▼▼▼

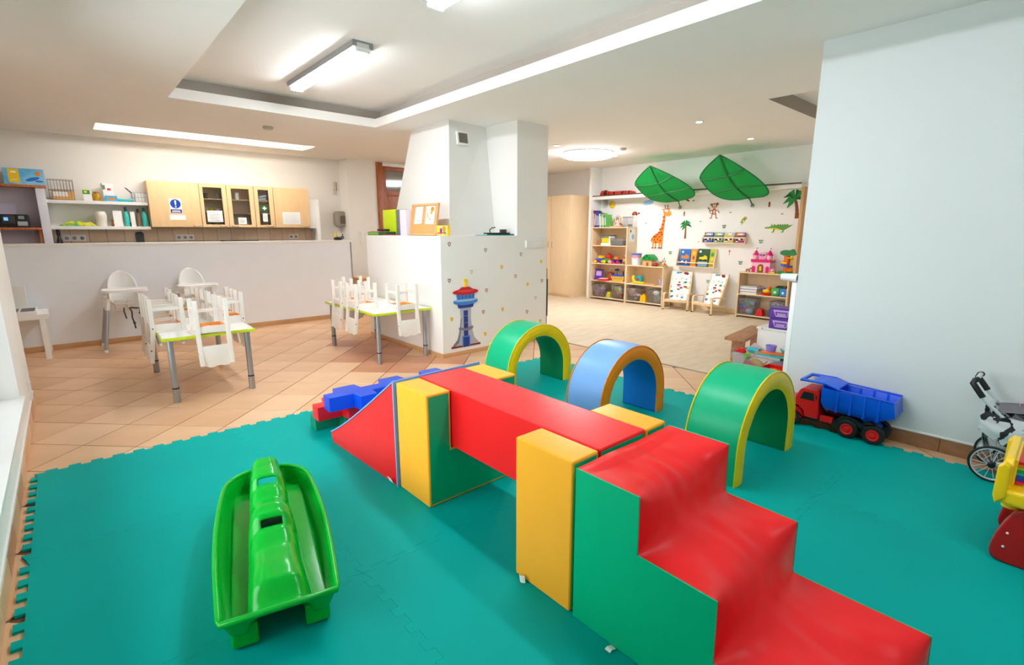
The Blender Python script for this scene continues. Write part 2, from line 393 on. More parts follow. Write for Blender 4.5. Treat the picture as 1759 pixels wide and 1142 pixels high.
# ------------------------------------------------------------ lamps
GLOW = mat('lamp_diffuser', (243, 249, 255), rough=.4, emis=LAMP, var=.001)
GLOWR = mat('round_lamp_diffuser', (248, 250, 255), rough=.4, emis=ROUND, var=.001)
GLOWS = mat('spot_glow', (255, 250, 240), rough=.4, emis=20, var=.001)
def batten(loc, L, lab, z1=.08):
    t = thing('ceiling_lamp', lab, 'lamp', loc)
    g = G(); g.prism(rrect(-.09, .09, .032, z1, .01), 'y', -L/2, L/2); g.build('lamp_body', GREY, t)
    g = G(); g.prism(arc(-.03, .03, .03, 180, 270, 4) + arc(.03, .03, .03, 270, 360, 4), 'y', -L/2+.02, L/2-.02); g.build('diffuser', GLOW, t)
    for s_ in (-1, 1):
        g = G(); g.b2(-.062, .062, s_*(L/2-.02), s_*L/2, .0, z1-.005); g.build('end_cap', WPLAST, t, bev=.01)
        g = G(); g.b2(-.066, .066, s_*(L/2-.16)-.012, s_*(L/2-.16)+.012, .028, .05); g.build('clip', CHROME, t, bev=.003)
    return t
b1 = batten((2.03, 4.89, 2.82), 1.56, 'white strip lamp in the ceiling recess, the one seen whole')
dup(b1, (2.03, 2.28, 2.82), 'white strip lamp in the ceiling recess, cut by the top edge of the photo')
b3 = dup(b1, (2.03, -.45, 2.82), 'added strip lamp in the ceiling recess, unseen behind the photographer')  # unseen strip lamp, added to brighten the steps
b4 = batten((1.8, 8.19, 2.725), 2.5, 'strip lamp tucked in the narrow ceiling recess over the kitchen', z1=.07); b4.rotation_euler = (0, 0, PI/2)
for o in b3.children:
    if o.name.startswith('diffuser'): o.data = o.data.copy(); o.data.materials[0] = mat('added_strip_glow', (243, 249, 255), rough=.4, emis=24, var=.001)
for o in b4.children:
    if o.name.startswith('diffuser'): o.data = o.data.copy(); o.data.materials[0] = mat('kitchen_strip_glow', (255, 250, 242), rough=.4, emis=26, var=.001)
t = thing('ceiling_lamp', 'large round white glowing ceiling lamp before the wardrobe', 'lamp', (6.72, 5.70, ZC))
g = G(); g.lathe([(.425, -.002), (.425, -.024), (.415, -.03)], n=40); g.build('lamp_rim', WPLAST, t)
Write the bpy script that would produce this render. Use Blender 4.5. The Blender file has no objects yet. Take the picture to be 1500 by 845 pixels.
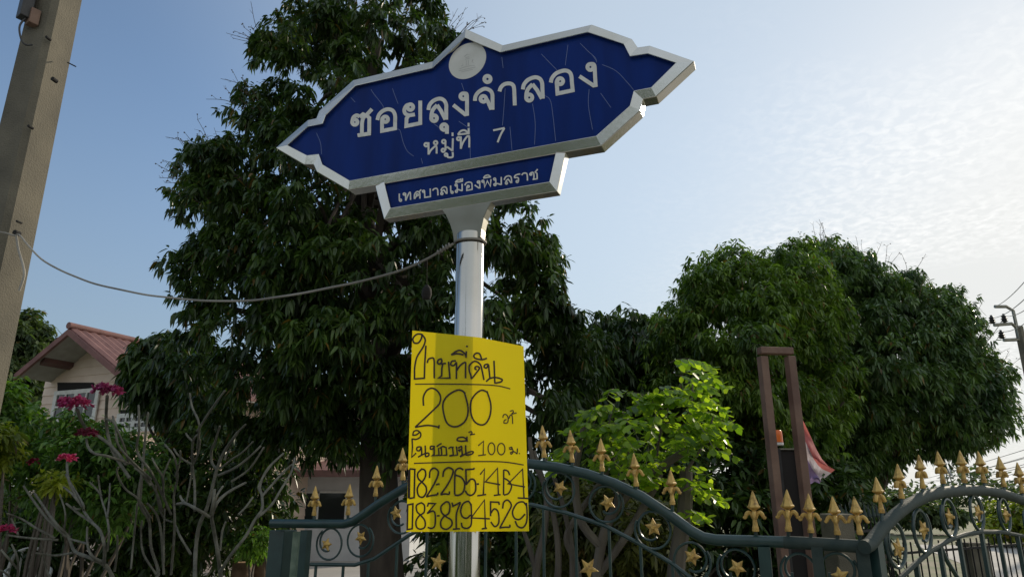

▲▲▲

WRITTEN EXERCISE |
Copy all lines of the listing above that contain the string "script".

WRITTEN ANSWER |
The Blender Python script for this scene continues. Write part 2, from line 393 on. More parts follow. Write for Blender 4.5. Treat the picture as 1759 pixels wide and 1142 pixels high.
Write the bpy script that would produce this render. Use Blender 4.5. The Blender file has no objects yet. Take the picture to be 1500 by 845 pixels.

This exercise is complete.